#### [EXERCISE DETAILS]
Print every line of the listing exactly, please.

▼

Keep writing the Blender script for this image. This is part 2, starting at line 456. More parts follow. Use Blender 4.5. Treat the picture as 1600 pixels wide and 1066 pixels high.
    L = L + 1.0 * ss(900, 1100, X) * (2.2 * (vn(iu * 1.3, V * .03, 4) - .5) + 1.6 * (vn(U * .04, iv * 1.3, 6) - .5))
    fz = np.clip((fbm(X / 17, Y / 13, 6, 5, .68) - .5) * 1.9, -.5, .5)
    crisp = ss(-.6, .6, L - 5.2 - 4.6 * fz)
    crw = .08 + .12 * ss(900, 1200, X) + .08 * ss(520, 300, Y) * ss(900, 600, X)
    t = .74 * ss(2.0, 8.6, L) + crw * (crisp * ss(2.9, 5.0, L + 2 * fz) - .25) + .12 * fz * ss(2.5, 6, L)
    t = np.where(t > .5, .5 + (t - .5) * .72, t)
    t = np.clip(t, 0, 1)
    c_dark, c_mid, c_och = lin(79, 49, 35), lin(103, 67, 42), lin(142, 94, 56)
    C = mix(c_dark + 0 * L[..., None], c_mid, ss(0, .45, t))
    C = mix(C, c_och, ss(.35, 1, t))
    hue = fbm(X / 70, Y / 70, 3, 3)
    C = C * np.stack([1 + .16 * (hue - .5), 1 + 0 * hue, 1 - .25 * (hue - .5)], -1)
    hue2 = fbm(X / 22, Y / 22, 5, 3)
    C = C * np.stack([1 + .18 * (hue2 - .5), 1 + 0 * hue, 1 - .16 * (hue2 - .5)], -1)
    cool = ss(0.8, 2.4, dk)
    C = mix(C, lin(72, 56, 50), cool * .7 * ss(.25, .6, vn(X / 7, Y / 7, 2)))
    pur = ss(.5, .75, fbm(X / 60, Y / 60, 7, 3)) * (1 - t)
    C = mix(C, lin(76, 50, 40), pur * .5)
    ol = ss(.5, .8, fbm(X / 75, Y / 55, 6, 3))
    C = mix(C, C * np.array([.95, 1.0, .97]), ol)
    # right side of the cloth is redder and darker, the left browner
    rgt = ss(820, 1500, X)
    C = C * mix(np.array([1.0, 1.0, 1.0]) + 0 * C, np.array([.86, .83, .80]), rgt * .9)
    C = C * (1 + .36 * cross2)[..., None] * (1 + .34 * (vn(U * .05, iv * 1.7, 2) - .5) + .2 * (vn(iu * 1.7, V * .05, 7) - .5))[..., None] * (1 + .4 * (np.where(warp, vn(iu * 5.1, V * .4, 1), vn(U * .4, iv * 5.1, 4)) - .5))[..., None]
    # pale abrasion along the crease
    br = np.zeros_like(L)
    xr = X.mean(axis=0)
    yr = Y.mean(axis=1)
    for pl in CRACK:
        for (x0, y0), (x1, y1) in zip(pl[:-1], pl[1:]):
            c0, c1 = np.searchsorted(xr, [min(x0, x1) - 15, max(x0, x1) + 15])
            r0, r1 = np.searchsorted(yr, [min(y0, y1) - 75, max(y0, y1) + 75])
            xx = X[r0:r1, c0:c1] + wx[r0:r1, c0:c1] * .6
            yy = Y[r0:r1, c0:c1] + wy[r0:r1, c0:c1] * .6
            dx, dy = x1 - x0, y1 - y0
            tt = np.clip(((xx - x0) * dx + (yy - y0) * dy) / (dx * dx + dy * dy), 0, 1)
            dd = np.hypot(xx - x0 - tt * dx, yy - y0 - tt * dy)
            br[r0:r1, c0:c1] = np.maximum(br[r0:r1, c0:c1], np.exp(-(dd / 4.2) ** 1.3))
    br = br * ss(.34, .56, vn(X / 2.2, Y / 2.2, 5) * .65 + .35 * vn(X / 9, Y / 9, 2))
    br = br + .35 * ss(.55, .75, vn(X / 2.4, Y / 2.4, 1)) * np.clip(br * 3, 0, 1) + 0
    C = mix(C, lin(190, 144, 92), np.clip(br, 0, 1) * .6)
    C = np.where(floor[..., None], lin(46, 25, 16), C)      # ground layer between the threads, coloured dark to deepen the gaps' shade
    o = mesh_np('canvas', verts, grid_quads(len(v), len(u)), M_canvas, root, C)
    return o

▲

#### [EXERCISE OUTPUT]
Keep writing the Blender script for this image. This is part 2, starting at line 456. More parts follow. Use Blender 4.5. Treat the picture as 1600 pixels wide and 1066 pixels high.
    L = L + 1.0 * ss(900, 1100, X) * (2.2 * (vn(iu * 1.3, V * .03, 4) - .5) + 1.6 * (vn(U * .04, iv * 1.3, 6) - .5))
    fz = np.clip((fbm(X / 17, Y / 13, 6, 5, .68) - .5) * 1.9, -.5, .5)
    crisp = ss(-.6, .6, L - 5.2 - 4.6 * fz)
    crw = .08 + .12 * ss(900, 1200, X) + .08 * ss(520, 300, Y) * ss(900, 600, X)
    t = .74 * ss(2.0, 8.6, L) + crw * (crisp * ss(2.9, 5.0, L + 2 * fz) - .25) + .12 * fz * ss(2.5, 6, L)
    t = np.where(t > .5, .5 + (t - .5) * .72, t)
    t = np.clip(t, 0, 1)
    c_dark, c_mid, c_och = lin(79, 49, 35), lin(103, 67, 42), lin(142, 94, 56)
    C = mix(c_dark + 0 * L[..., None], c_mid, ss(0, .45, t))
    C = mix(C, c_och, ss(.35, 1, t))
    hue = fbm(X / 70, Y / 70, 3, 3)
    C = C * np.stack([1 + .16 * (hue - .5), 1 + 0 * hue, 1 - .25 * (hue - .5)], -1)
    hue2 = fbm(X / 22, Y / 22, 5, 3)
    C = C * np.stack([1 + .18 * (hue2 - .5), 1 + 0 * hue, 1 - .16 * (hue2 - .5)], -1)
    cool = ss(0.8, 2.4, dk)
    C = mix(C, lin(72, 56, 50), cool * .7 * ss(.25, .6, vn(X / 7, Y / 7, 2)))
    pur = ss(.5, .75, fbm(X / 60, Y / 60, 7, 3)) * (1 - t)
    C = mix(C, lin(76, 50, 40), pur * .5)
    ol = ss(.5, .8, fbm(X / 75, Y / 55, 6, 3))
    C = mix(C, C * np.array([.95, 1.0, .97]), ol)
    # right side of the cloth is redder and darker, the left browner
    rgt = ss(820, 1500, X)
    C = C * mix(np.array([1.0, 1.0, 1.0]) + 0 * C, np.array([.86, .83, .80]), rgt * .9)
    C = C * (1 + .36 * cross2)[..., None] * (1 + .34 * (vn(U * .05, iv * 1.7, 2) - .5) + .2 * (vn(iu * 1.7, V * .05, 7) - .5))[..., None] * (1 + .4 * (np.where(warp, vn(iu * 5.1, V * .4, 1), vn(U * .4, iv * 5.1, 4)) - .5))[..., None]
    # pale abrasion along the crease
    br = np.zeros_like(L)
    xr = X.mean(axis=0)
    yr = Y.mean(axis=1)
    for pl in CRACK:
        for (x0, y0), (x1, y1) in zip(pl[:-1], pl[1:]):
            c0, c1 = np.searchsorted(xr, [min(x0, x1) - 15, max(x0, x1) + 15])
            r0, r1 = np.searchsorted(yr, [min(y0, y1) - 75, max(y0, y1) + 75])
            xx = X[r0:r1, c0:c1] + wx[r0:r1, c0:c1] * .6
            yy = Y[r0:r1, c0:c1] + wy[r0:r1, c0:c1] * .6
            dx, dy = x1 - x0, y1 - y0
            tt = np.clip(((xx - x0) * dx + (yy - y0) * dy) / (dx * dx + dy * dy), 0, 1)
            dd = np.hypot(xx - x0 - tt * dx, yy - y0 - tt * dy)
            br[r0:r1, c0:c1] = np.maximum(br[r0:r1, c0:c1], np.exp(-(dd / 4.2) ** 1.3))
    br = br * ss(.34, .56, vn(X / 2.2, Y / 2.2, 5) * .65 + .35 * vn(X / 9, Y / 9, 2))
    br = br + .35 * ss(.55, .75, vn(X / 2.4, Y / 2.4, 1)) * np.clip(br * 3, 0, 1) + 0
    C = mix(C, lin(190, 144, 92), np.clip(br, 0, 1) * .6)
    C = np.where(floor[..., None], lin(46, 25, 16), C)      # ground layer between the threads, coloured dark to deepen the gaps' shade
    o = mesh_np('canvas', verts, grid_quads(len(v), len(u)), M_canvas, root, C)
    return o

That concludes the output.